Galicia tenía su estatuto autonómico ultimado y al borde de las Cortes republicanas el mismo día del estallido de la guerra civil. Su autonomía, en suma, no es creación artificial, y, a más, viene amparada por un idioma y una Cultura de las que integran la Península. Que nadie pierda de vista el carácter popular del autonomismo galaico, que avanza pausada, pero severamente.

Regresando a la órbita del idioma catalán y sus dialectos, ahí están el País Valenciano y el autonomismo balear, que, a su vez, busca escisiones entre las islas mayores y las Pitiusas. Canarias, en un ámbito geográfico africano, en importante lejanía física de la Península, planteará en breve, plazo sus necesidades -acaso las más urgentes- autonómicas. Andalucía accede ahora sin folklorismos y con seriedad a otras proposiciones de autonomía, muy distintas a las anteriormente enunciadas. Esta puede ser, en suma, una historia de sarta de cerezas; cuando una vez se saca una del cesto, las demás aparecen entrelazadas. Es lógico y nada tiene de alarmante si se acentúan esas seriedades y rigores históricos de que hablábamos.

Nada grave ocurrirá para este país, que es aventura de todos, si se cumplen y se meditan algunos aspectos elementales. No son los menores los siguientes:

- Que las autonomías comportan serios problemas económicos. Se pagan en desarmes arancelarios, en haciendas autonómicas que pueden ser precarias, en gastos ahora estatales que pueden revertir negativamente en las regiones más emancipadas. Económicamente la autonomía no es siempre sinónimo de erradicación de pobrezas, emigraciones ni ilusorias autarquías.

- Que la autonomía de las regiones o de las nacionalidades del Estado español tienen diversa gradación. No sería asunto impolítico, sino pecado de ignorancia, hacer tabla rasa con todas ellas. Ello podría llevamos al absurdo de equiparar los derechos de la Generalitat con los del cantón cartagenero de Gálvez, el «gobiernin» asturiano de la guerra civil con los problemas de Canarias, la complicada trama de Euskadi con Galicia. Por ese camino no conseguiremos nada, aunque alcanzaremos los niveles del inteligente absurdo de los ácratas zamoranos que Piden para su ciudad y su comarca «autonomía y puerto de mar».

- Que el declive inconsciente o no hacia un Estado federal es -salvo excepciones- históricamente rechazable, aunque las posiciones federalistas sean del todo respetables. Los Estados secularmente unitarios no se federalizan en un trasunto desde la autocracia a la democracia, más que para abocar en regresiones autoritarias.

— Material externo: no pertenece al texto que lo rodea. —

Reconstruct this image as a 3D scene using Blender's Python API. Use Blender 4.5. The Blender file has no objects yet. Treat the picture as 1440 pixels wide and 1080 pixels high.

Y, finalmente, debe ser el Parlamento con su nueva Constitución en la mano quien arbitre la gradación y el derecho de las autonomías.

La solución perentoria de temas como el catalán y el vasco, sobre la base de unos derechos históricos que arrasó la guerra civil, no debe ocultar la necesidad de que sean las Cortes, y sólo las Cortes, quienes configuren el futuro y moderno Estado español.